The housing crisis must be tackled by both government and industry or shareholders in the housebuilding sector will continue to suffer
The UK is facing a chronic housing shortage, but housebuilders’ shares have taken a hammering in recent months. On the surface it is a conundrum. However, there are many forces at play.
This year's changes to stamp duty have been inflationary at the bottom end of the London market and deflationary at the top. As a result, confidence and sentiment have been badly hit. The EU referendum then heaped on a layer of uncertainty, depressing share prices further. The sector is also being hamstrung by a shortage of skills and some materials.
In the year to date, shares in Berkeley Group have fallen 34 per cent, Taylor Wimpey's are down 28 per cent and Barratt's 25 per cent. However, some analysts are bullish on the longer term fundamentals for housebuilders given the government target of building one million new homes by 2020. Meeting the target will not be easy. For starters, more land needs to be ready for development. As Berkeley's chief executive Rob Perrins has said: “It's about electricity. It's about gas.
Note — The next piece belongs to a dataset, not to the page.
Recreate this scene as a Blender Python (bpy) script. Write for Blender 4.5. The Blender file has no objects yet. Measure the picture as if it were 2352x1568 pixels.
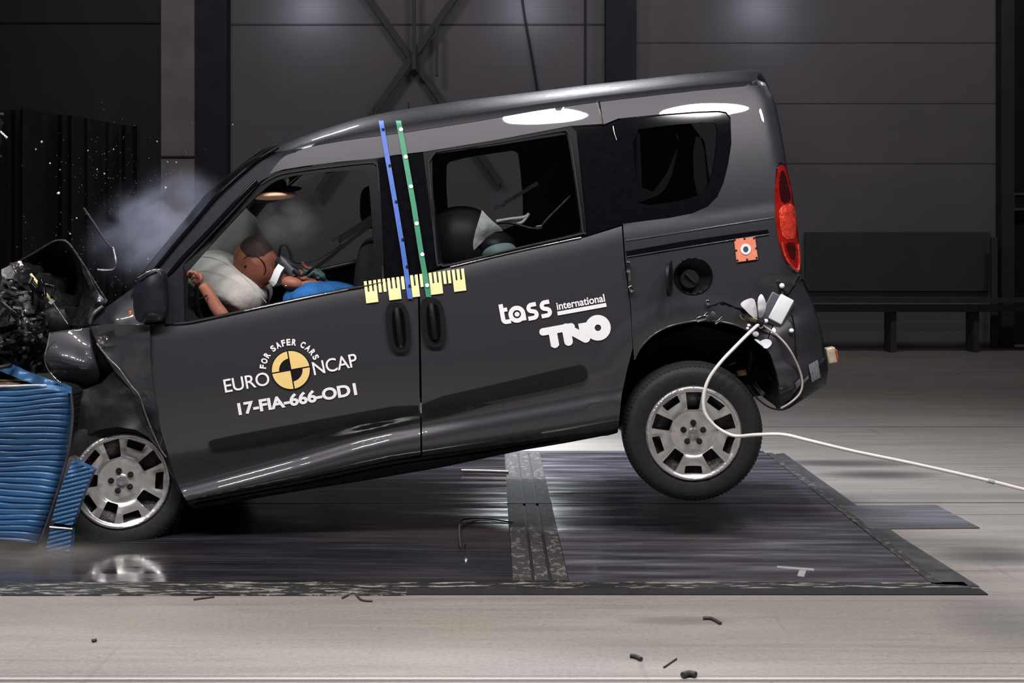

It's about adjoining land permissions. It's about all the infrastructure issues around getting land ready, and there are an awful lot of those.”
The government has an opportunity to tackle the crisis in an upcoming white paper on housing, now expected in January. It has raised the prospect of a clampdown on housebuilders that do not develop land quickly enough. Ministers would do well to embark on a drive to get land ready for development, too.
Meanwhile, Berkeley, which has interim results on Friday, has engaged in some self-help in solving the skills crisis: it has reached over 500 apprentices for first time and pledges to triple the number in training by 2018. This underscores that the solution to the housing shortage is likely to involve initiatives from both industry and government.
Britain needs to build more homes of every single type but real growth will come from more construction in the middle of the market which, crucially, people can afford. That is where efforts should be concentrated, and soon, or the crisis will rumble on, much to shareholders' chagrin.